In particular, recent research by a team of European academics titled “Does Feedback on Personal Investment Success Help?” is pointed to by the Mount Pleasant, S.C.-based FA as particularly encouraging.

The piece examines how an online brokerage gave 1,500 traders more detailed data than normal about their transactions. Included were measurements of how much market risk they were undertaking and changes in portfolio concentration levels.

The authors report an almost-uniform change in investment behavior by those given such “regular feedback” on their portfolios. In particular, Buckingham’s Maurer finds it “significant” that trading activities plummeted as big-picture portfolio issues such as diversification and risk management took on increased importance with all involved in the field test.

“More than anything else, this research shows that while it might be important to bring clients lower-cost funds and a more transparent investment process,” Maurer says, “a higher fiduciary standard should also involve providing investors with more specifics about their portfolios.”

But in his 19 years as an advisor, Maurer suggests giving more specific portfolio-level analysis works best when “discussions begin at a place where a client has understanding” and “expand from there.” The ex-educator says a big red flag he sees in young FAs is that they “try to provide so much information and academic evidence” in support of strategic investment plans that “it overwhelms and confuses” the client.

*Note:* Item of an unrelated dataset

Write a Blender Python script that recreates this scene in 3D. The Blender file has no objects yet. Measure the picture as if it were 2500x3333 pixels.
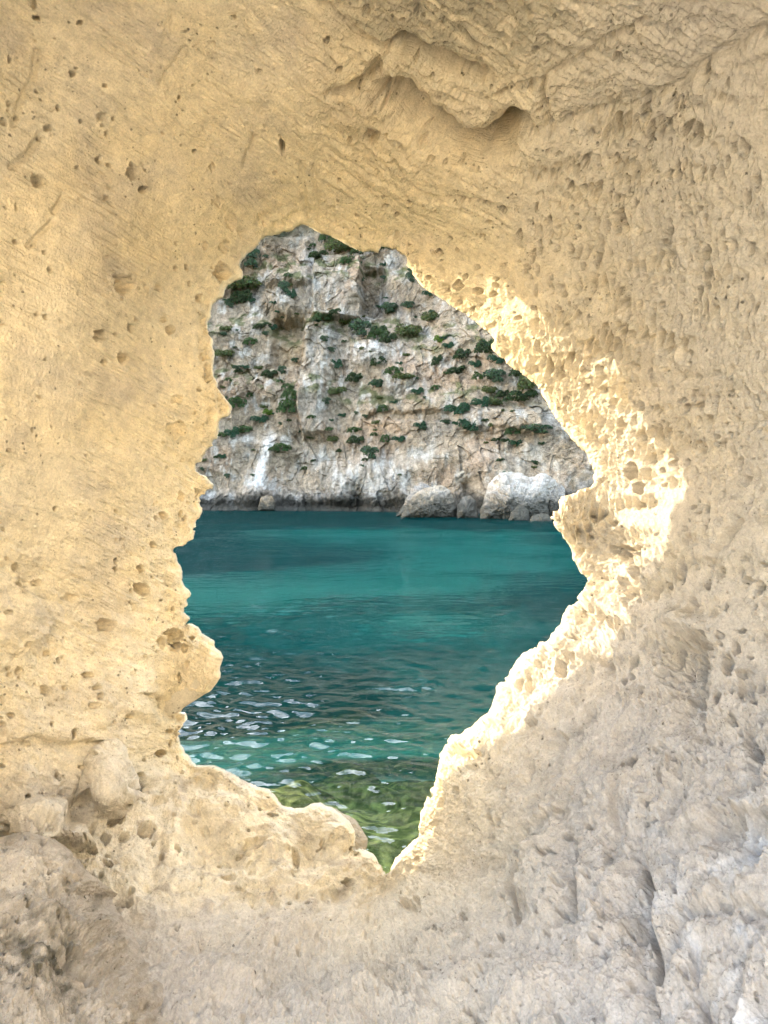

He’s learned to sharpen his listening skills and to not walk into client meetings “presuming anything” that might lead to a rather “cookie-cutter” approach to portfolio reviews, Maurer adds. He tries to stay away from using pre-designed PowerPoint presentations and such to get conversations going.

“The first half of my career I tended to over-educate people,” he says. “But over time I’ve learned to give clients a little bit of information about what they’re really interested in learning, then educating them at their own pace.”

Andrew Miller

Andrew Miller, chief investment officer at Miller Financial Management in Muncie, Ind., sees much the same. His independent RIA, which manages $125 million, likes to build portfolios using ETFs focused on different market factors that his research shows can make the biggest contributions to improving investment returns over time.

The stock sleeve of a client’s portfolio might include six to eight different ETFs devoted to capturing market characteristics related to momentum driving shares higher, low valuations and capitalization sizes. Miller also talks to clients about the need to look at ETFs that invest in stocks with lower volatility traits and companies with track records of producing stable profits and relatively strong margins.

“Factor-based investing doesn’t eliminate poor investment behavior,” Miller says, “but it certainly makes our job of showing clients why they need to remain invested over full market cycles much more straightforward.”

William Sweet, an advisor at Ritholtz Wealth Management in New York, says he generally avoids jargon like “beta” and “alpha” when first striking up conversations.

At the same time, Sweet admits to judging his ability to develop deeper relationships in part on how well he sees people using and understanding more sophisticated portfolio concepts.

His firm, which manages about $440 million, has been a vocal advocate of so-called “evidence-based” investment practices – a process where advisors combine academic research and in-depth portfolio analysis to create a more “complete” understanding of what’s driving performance, from a market as well as a behavioral management perspective.

“Other than putting our clients’ interests first, education is probably the most important thing we do,” Sweet says. “The more evidence we can give them about what’s really affecting their portfolios over the shorter term, the more likely it is they’ll stick it out over the longer run.”